P.-L. D. S. : Je finis aussi le documentaire en disant « force-toi ». Je le dis aux autres, mais je le dis surtout à moi-même. Je ressens une énorme responsabilité à faire ça. À partir du moment où j’ai compris la portée que des fouilles archéologiques peut avoir pour les nations autochtones et pour les revendications territoriales, le surplus de culture que ça peut apporter ici, je me dis que des Hurons-Wendat étaient peut-être là, qu’ils ont peut-être fait ces poteries sur lesquelles on voit encore des traces de doigts. Ce sont des gens qui ont travaillé ça. La moindre des choses, c’est que ces communautés autochtones soient impliquées dans ces fouilles. J’ai le goût de redonner à ma communauté, car elle m’a permis d’accéder aux études supérieures, elle m’a donné une culture à défendre, donc quand je suis sur un site archéologique et que je vois cette culture-là, j’ai le goût de la faire valoir et de la ramener aux personnes concernées, de trouver les nations à qui les trouvailles appartiennent, même si c’est difficile. Ça permet de créer des collaborations parfois entre nations, et c’est mon plus grand souhait. Il arrive qu’il y ait des compétitions entre nations lorsqu’un site est découvert et ça va à contre-courant de ce qui pourrait arriver. Ce serait tellement bien que toutes s’impliquent pour que les sites découverts aillent bien, qu’on puisse tirer le plus d’informations possible et faire des études sur le sujet.
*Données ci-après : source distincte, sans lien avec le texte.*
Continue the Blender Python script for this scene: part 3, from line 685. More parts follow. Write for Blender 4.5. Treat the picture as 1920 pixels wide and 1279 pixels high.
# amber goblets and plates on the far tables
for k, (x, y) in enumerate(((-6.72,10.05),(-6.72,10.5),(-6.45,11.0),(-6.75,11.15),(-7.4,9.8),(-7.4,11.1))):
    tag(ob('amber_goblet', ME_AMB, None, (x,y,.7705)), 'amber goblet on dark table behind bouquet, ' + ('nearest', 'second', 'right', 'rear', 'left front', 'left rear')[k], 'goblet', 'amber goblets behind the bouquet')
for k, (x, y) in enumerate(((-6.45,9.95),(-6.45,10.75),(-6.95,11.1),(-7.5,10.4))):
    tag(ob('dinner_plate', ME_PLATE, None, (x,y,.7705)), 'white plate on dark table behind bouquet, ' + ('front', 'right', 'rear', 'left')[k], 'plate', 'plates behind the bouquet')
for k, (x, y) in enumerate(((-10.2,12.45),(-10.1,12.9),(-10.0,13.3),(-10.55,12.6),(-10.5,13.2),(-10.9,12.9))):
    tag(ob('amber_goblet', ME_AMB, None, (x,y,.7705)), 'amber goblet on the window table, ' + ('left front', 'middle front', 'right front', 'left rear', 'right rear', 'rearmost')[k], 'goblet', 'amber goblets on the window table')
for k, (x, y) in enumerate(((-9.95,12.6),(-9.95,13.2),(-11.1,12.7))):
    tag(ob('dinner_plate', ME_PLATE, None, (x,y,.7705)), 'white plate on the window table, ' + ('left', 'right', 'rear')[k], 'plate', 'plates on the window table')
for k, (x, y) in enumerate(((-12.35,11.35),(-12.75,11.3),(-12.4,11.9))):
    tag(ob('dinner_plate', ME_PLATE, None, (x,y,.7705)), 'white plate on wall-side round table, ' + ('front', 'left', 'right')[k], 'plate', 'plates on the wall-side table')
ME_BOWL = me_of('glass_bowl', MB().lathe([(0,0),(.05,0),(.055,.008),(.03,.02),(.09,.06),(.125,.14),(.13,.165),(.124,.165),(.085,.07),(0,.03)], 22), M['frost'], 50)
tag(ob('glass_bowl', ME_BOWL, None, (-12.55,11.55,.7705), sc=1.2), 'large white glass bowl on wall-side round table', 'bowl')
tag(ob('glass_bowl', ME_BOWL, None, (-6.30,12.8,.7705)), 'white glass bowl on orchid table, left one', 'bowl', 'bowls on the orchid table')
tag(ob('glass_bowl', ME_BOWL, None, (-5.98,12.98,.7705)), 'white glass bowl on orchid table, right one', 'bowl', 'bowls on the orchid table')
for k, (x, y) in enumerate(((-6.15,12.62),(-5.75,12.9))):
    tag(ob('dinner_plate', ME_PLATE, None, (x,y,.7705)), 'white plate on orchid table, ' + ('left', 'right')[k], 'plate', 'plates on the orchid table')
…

C’est un message que je lance à ma communauté et à toutes les autres.

Q. L. : Exporter ces enjeux de fouilles et de Premières Nations à l’international, est-ce important pour toi ?

P.-L. D. S : Non seulement on a capoté quand on a été récompensé à l’extérieur du Québec, mais en plus, avoir une portée jusqu’à Nyon et une reconnaissance à l’international me donne l’impression que ça porte encore plus le message ici même. Le film a été fait en 2018, et depuis qu’il a gagné ce prix, on en parle bien plus, même au Québec, et c’est l’effet que je veux avoir sur les fouilles archéologiques proches de moi et proches des communautés autochtones que je connais. Il y a un maudit beau retour de son exportation à l’international et ça a été encore plus fort ici.